We're all familiar with the opening lines: "Who'd have thought 'Portland' and 'fashion' would ever go together?!" Or, "Portland's known more for its rainy days, craft beers, and lefty politics than its cutting-edge style." And so ad infinitum go the apologetic preludes to any discussion of fashion in Portland. It's been an uphill battle, but as Portland creeps its way into an international consciousness that has historically rarely given much thought to our corner of the world, the media credentials—however hedged with skepticism—have begun to accumulate.

The New York Times currently harbors a blushing crush on Portland, most dramatically with a recent ode to local design in its T style magazine describing (and inaccurately singling out) the Pearl District as an "epicenter of all things cool—a vibrant music scene, locally grown food, and a bicycle-friendly eco-culture," and recent times have regularly seen Portland fashion designers and boutiques on the lofty pages of WWD, amid a whole host of other fashion communiqués.

With the time feeling nigh for something to strike, the organizers behind Portland Fashion Week (Tito Chowdhury, Chris Cone, and Tod Foulk—and while I'm at it, I'll disclose my participation on the advisory board) have drawn together an international collection of designers under the shared ideal of green fashion. With Portland's ratings sky high in studies of cities successfully adopting sustainable practices, it's the right time and right place for such a gathering.
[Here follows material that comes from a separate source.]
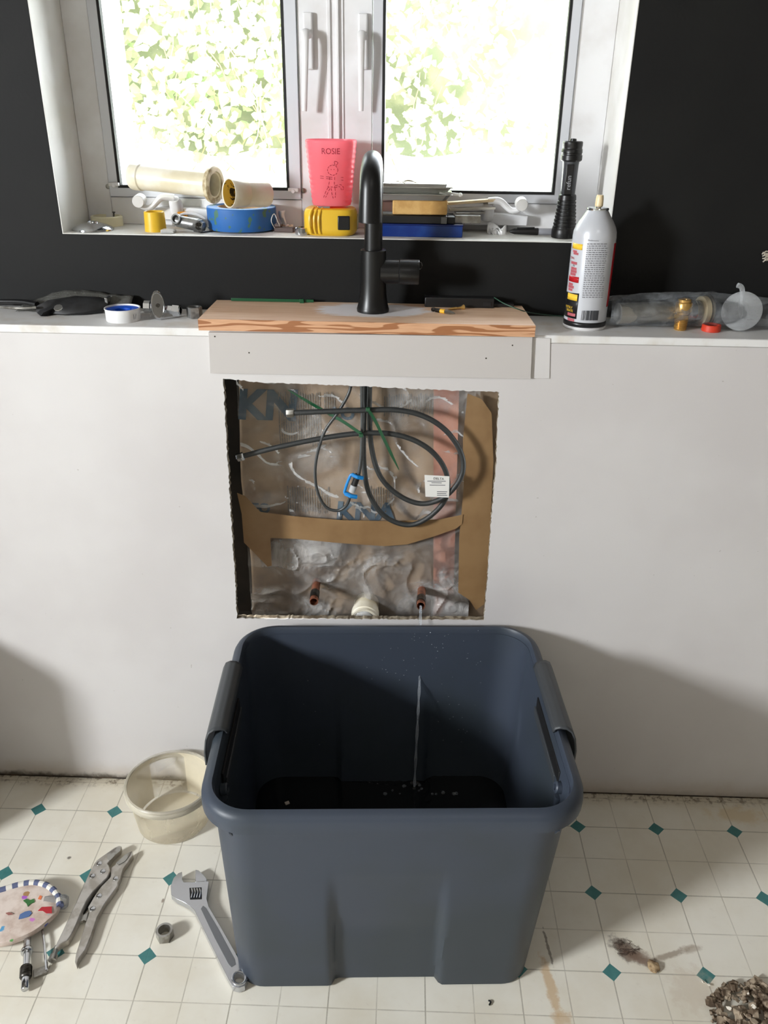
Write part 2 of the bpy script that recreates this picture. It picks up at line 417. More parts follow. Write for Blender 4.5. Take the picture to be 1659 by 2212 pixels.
# mullion ribs
MB().bounds(-0.061, -0.055, YF-0.003, YF, ZS+.002, ZT+.05).bounds(-0.046, -0.0415, YF-0.005, YF, ZS+.002, ZT+.05).bounds(-0.037, -0.034, YF-0.002, YF, ZS+.002, ZT+.05).build('mullion_rib', M_white, win, bev=0.001)
for x0, x1, g0, g1 in sashes:
    sm = MB()
    yo = YF-0.004
    sm.prism([(x0, yo, zb0), (x1, yo, zb0), (x1, yo, ZT), (x0, yo, ZT)], (0, 0.02, 0), holes=[[(g0-.002, yo, zb1-.002), (g1+.002, yo, zb1-.002), (g1+.002, yo, ZT-.018), (g0-.002, yo, ZT-.018)]])
    sa = sm.build('sash', M_alu, win, bev=0.0008)
    MB().prism([(g0-.002, YF-.0045, zb1-.002), (g1+.002, YF-.0045, zb1-.002), (g1+.002, YF-.0045, ZT-.018), (g0-.002, YF-.0045, ZT-.018)], (0, 0.012, 0),
        holes=[[(g0+.0025, YF-.0045, zb1+.0025), (g1-.0025, YF-.0045, zb1+.0025), (g1-.0025, YF-.0045, ZT-.022), (g0+.0025, YF-.0045, ZT-.022)]]).build('gasket', M_gasket, sa)
    gl = NT('window_glass'); tr = gl.n('ShaderNodeBsdfTransparent'); gs = gl.n('ShaderNodeBsdfGlossy'); gs.inputs['Roughness'].default_value = 0.02
    mx = gl.n('ShaderNodeMixShader'); f_ = gl.n('ShaderNodeFresnel'); f_.inputs['IOR'].default_value = 1.3
    df = gl.n('ShaderNodeBsdfDiffuse'); df.inputs['Color'].default_value = (.9, .9, .88, 1); mx2 = gl.n('ShaderNodeMixShader')
    dust = gl.math('MULTIPLY', gl.ramp(gl.noise(gl.coord(), 400, 3), 0.62, 0.72), 0.22)
    gl.t.links.new(tr.outputs[0], mx2.inputs[1]); gl.t.links.new(df.outputs[0], mx2.inputs[2]); gl.put(mx2.inputs[0], dust)
    gl.t.links.new(f_.outputs[0], mx.inputs[0]); gl.t.links.new(mx2.outputs[0], mx.inputs[1]); gl.t.links.new(gs.outputs[0], mx.inputs[2]); gl.t.links.new(mx.outputs[0], gl.out.inputs['Surface'])
    MB().bounds(g0+.001, g1-.001, YF+.004, YF+.008, zb1, ZT-.02).build('pane', gl.m, sa)
    # outer casing of the sash seen through the glass
    MB().bounds(g0-.006, g0, YF+.016, 0.375, zb0, ZT).bounds(g1, g1+.006, YF+.016, 0.375, zb0, ZT).bounds(g0, g1, YF+.016, 0.36, zb0, zb1-.004).build('outer_casing', M_white, win)
# corner clips with screws
def clip(u, v, us, vs, dirx):
    c0 = Y(u, v, YF-.006)
    o = MB().box((c0.x, YF-.008, c0.z), (0.018, 0.008, 0.006)).cyl((c0.x, YF-.004, c0.z-.002), (c0.x, YF-.013, c0.z-.002), 0.0035).build('corner_clip', M_white, win, bev=0.001)
    p = Y(us, vs, YF-.002)
    MB().lathe((p.x, YF+.001, p.z), (0, -1, 0), [(0, .0042), (.003, .0042), (.0045, .002), (.0046, .0005)], 16).build('screw', M_steel, o)
clip(247, 398, 233, 403, 1); clip(634, 410, 655, 412, -1)
# handles on the mullion
def lock_handle(ub, vt, vb, uh, vh0, vh1, lean):
    a, b = Y(ub, vt, YF-.006), Y(ub, vb, YF-.006)
    o = MB().bounds(a.x-.008, a.x+.008, YF-.009, YF-.0002, b.z, a.z).build('lock_handle', M_white, win, bev=0.003, seg=3)
    t, e = Y(uh, vh0, YF-.03), Y(uh, vh1, YF-.022)
    pts = [Vector((a.x, YF-.006, t.z-.006)), Vector((t.x, YF-.024, t.z-.004)), Vector((t.x, YF-.028, t.z-.03)), Vector((e.x, YF-.022, e.z))]
    pp = smooth_path(pts, 8)
    MB().tube(pp, [0.0085-0.0045*i/(len(pp)-1) for i in range(len(pp))], 12, flat=0.75).build('lever', M_white, o)
lock_handle(664, 26, 150, 658, 64, 240, 0); lock_handle(784, 28, 150, 780, 68, 240, 0)
# crank operators
def operator(x0, x1, zt, xh, zh, xk, zk, flip):
    o = MB()
    prof = [(x0, YF-.001, ZS+.012), (x1, YF-.001, ZS+.012), (x1, YF-.001, zt-.004), (xh+.03, YF-.001, zt), (xh-.03, YF-.001, zt), (x0, YF-.001, zt-.004)]
    o.prism(prof, (0, -0.022, 0))
    ob = o.build('window_operator', M_white, win, bev=0.004, seg=3)
    hub = MB().lathe((xh, YF-.018, zt-.006), (0, -0.55, 0.8), [(0, .012), (.02, .011), (.026, .008), (.028, .002)], 20).build('hub', M_white, ob)
    p = [(xh, YF-.034, zh), (xh+(xk-xh)*.35, YF-.038, zh+.001), (xh+(xk-xh)*.7, YF-.040, zk-.012), (xk, YF-.042, zk-.010)]
    MB().tube(smooth_path(p, 6), [0.0078-0.002*i/18 for i in range(19)], 12, flat=0.8).build('crank_arm', M_white, ob)
    MB().lathe((xk, YF-.036, zk), (0, -1, -0.1), [(0, .0085), (.001, .0105), (.018, .0105), (.020, .0095), (.020, .002)], 24).build('crank_knob', mat('operator_plastic', (206, 204, 202), .4), ob)
operator(-0.3760, -0.2500, 1.0990, -0.3270, 1.1160, -0.3840, 1.1130, False)
operator(0.1660, 0.2870, 1.0985, 0.2150, 1.1190, 0.2700, 1.1180, True)

# --- rest of the room (behind and beside the camera)
M_room = mat('room_paint', (122, 116, 108), 0.8)
wl = MB(); y0, y1, z0, z1 = -2.28, -1.62, 1.08, 1.92
wl.bounds(XL-.1, XL, YB, 0, 0, z0).bounds(XL-.1, XL, YB, 0, z1, ZC).bounds(XL-.1, XL, YB, y0, z0, z1).bounds(XL-.1, XL, y1, 0, z0, z1)
wl.bounds(XL-.1, XL, 0, YU, 0, ZC)
struct(wl.build('wall_left', M_room))
struct(MB().prism([(XL, y0, z0), (XL, y1, z0), (XL, y1, z1), (XL, y0, z1)], (0.012, 0, 0), holes=[[(XL, y0+.03, z0+.03), (XL, y1-.03, z0+.03), (XL, y1-.03, z1-.03), (XL, y0+.03, z1-.03)]]).build('window_2', M_white))
struct(MB().bounds(XR, XR+.1, YB, YU, 0, ZC).build('wall_right', M_room))
struct(MB().bounds(XL-.1, XR+.1, YB-.1, YB, 0, ZC).build('wall_front', M_room))
struct(MB().bounds(XL-.1, XR+.1, YB-.1, 0.36, ZC, ZC+.05).build('ceiling', M_room))
# unseen cabinet shape added at the left to cast shade on wall and floor
cb = thing('shade_cabinet', 'unseen cabinet shape added left of the frame to shade wall and floor', 'cabinet', (-1.35, -0.17, 0))
MB().bounds(-1.75, -0.80, -0.26, -0.002, 0.08, 0.42).build('body', M_room, cb, bev=.002)
MB().bounds(-1.74, -1.29, -0.279, -0.261, 0.09, 0.41).build('door', M_white, cb, bev=.002)
MB().bounds(-1.27, -0.81, -0.279, -0.261, 0.09, 0.41).build('door', M_white, cb, bev=.002)
MB().bounds(-1.73, -0.82, -0.22, -0.01, 0.0, 0.08).build('plinth', M_room, cb)

# --- cavity behind the drywall
cav = MB().bounds(-0.62, 0.62, 0.118, 0.133, 0.0, ZL-.013).bounds(-0.62, 0.62, 0.0128, 0.118, 0.30, 0.345)
struct(cav.build('wall_cavity', mat('cavity_shade', (40, 34, 28), 0.9, c2=(26, 22, 18), nscale=10)))  # near-black tone puts the shade inside the cavity into its colour

# ============================================================ OUTSIDE
struct(MB().prism([(-9, .42, .86), (-9, 2.5, 1.0), (-9, 9, 1.0), (-9, 9, .7), (-9, .42, .7)], (18, 0, 0)).build('ground', mat('pale_paving', (235, 232, 222), 0.9)))
leaf_m = trans_mat('ivy_leaf', (168, 186, 138), 0.4, (204, 210, 176), 2.5)
lf = MB()
def density(x, z):
    d = 0.95 if x < -0.15 else 0.85
    if x > 0.28: d = 0.8-(x-0.28)*0.9
    if x > 0.25 and z > 1.45: d -= (z-1.45)*1.5*(x-0.15)/0.5
    if -0.52 < x < -0.30 and z > 1.5: d *= 0.45
    if z < 1.15: d *= 0.35+max(0.0, (z-0.98)/0.17)*0.6
    return d*min(1, .22+(z-1.0)/.22)+0.5*(noise.noise(Vector((x*2.6, z*2.6, 3.1))))
rnd = random.Random(3)
cnt = 0
while cnt < 11000:
    x, z, y = rnd.uniform(-2.6, 2.4), rnd.uniform(0.98, 2.7), rnd.gauss(2.55, 0.13)
    if rnd.random() > density(x, z): continue
    cnt += 1
    r = rnd.uniform(0.012, 0.028)
    n = Vector((rnd.uniform(-.9, .9), -1, rnd.uniform(-.2, 1.3))).normalized(); X_, Y_, _ = frame(n)
    a = rnd.uniform(0, 2*PI); A = X_*math.cos(a)+Y_*math.sin(a); B = n.cross(A); c_ = Vector((x, y, z))
    P_ = [c_-A*r, c_-A*r*.5+B*r*.85+n*r*.15, c_+A*r*.35+B*r*.6, c_+A*r*1.25-n*r*.2, c_+A*r*.35-B*r*.6, c_-A*r*.5-B*r*.85+n*r*.15]
    lf.add(P_, [(0, 1, 2, 3), (0, 3, 4, 5)])
tag(lf.build('ivy_leaves', leaf_m, recalc=False, angle=180), 'sunlit pale green climbing leaves filling the view outside both window panes', 'ivy', kind='stuff')
tw = MB()
for k in range(150):
    x, z = rnd.uniform(-1.5, 1.2), rnd.uniform(1.0, 2.3); p = Vector((x, 2.42+rnd.uniform(-.1, .25), z)); pts = [p.copy()]; d = Vector((rnd.uniform(-.6, .6), 0, -1)).normalized()
    for q in range(6):
        d = (d+Vector((rnd.uniform(-.5, .5), rnd.uniform(-.2, .2), rnd.uniform(-.3, .1)))).normalized(); p = p+d*0.06; pts.append(p.copy())
    tw.tube(pts, 0.0022, 5)
tag(tw.build('vine_stems', mat('vine_bark', (186, 168, 120), 0.8)), 'thin tan hanging vine stems tangled among the leaves outside', 'vine stems', kind='stuff')
bk = MB()
bk.grid(lambda a, b: (-2.6+a*(2.6+0.95-0.5*b), 2.95+0.12*noise.noise(Vector((a*9, b*5, 0))), 1.07+.07*noise.noise(Vector((a*11, 2, 0)))+b*1.6), 60, 30)
tag(bk.build('hedge_backing', mat('hedge_shade', (112, 116, 92), 0.95, c2=(148, 146, 120), nscale=7)), 'dull olive backing sheet standing in for the shaded depth behind the leaves outside', 'hedge')  # olive sheet carries the hedge's shaded interior in its colour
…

The ins and outs of what constitutes "green" remain subject to interpretation, but buying local is a wise bet. So while excitement is high for the coming nights featuring guest designers, it's the familiar names that will matter the most, and in the end it's their clothes we as Portlanders will be buying.

On the one hand, Portland is using the industry focus on ecologically minded design to make a well-timed leap onto the legitimate fashion calendar, but on the other hand, such a thing betrays the complete story of contemporary fashion design in Portland. This last urban frontier of the West Coast is home to scores of creatively active people who choose to live and work in Portland—there's little to have stopped any of them from instead settling in New York or any other first-tier capital that already boasts a fashion week. And the fact is that there are as many bright design stars absent from the Portland Fashion Week schedule as there are on it.

On these pages you'll see fall looks from some of Portland's best designers. Some of them are showing on this week's runways, but you'll also see work produced by local designers who aren't participating in Portland Fashion Week, but without whom this town's design personality is sorely incomplete. The clothes are modeled by four such individuals: Adam Arnold, the most unanimously admired Portland apparel designer; Rachel Turk and Nathaniel Crissman, whose church + state label is the ultimate badge of insider Portland cool; and Gretchen Jones, representing the many recent transplants who chose Portland as a place to pursue her fledgling design career.

In addition to the schedule of Portland Fashion Week shows and discussion forums below, we've included a directory of some of Portland's best boutiques stocking local designs. Although we may become a coliseum for the celebration of all things green, the long-independent pioneering heart of Portland is never fully found at the main event, and anyone looking for the "Portland" in Portland fashion is going to have to leave the beaten path—that's just how things work in our town.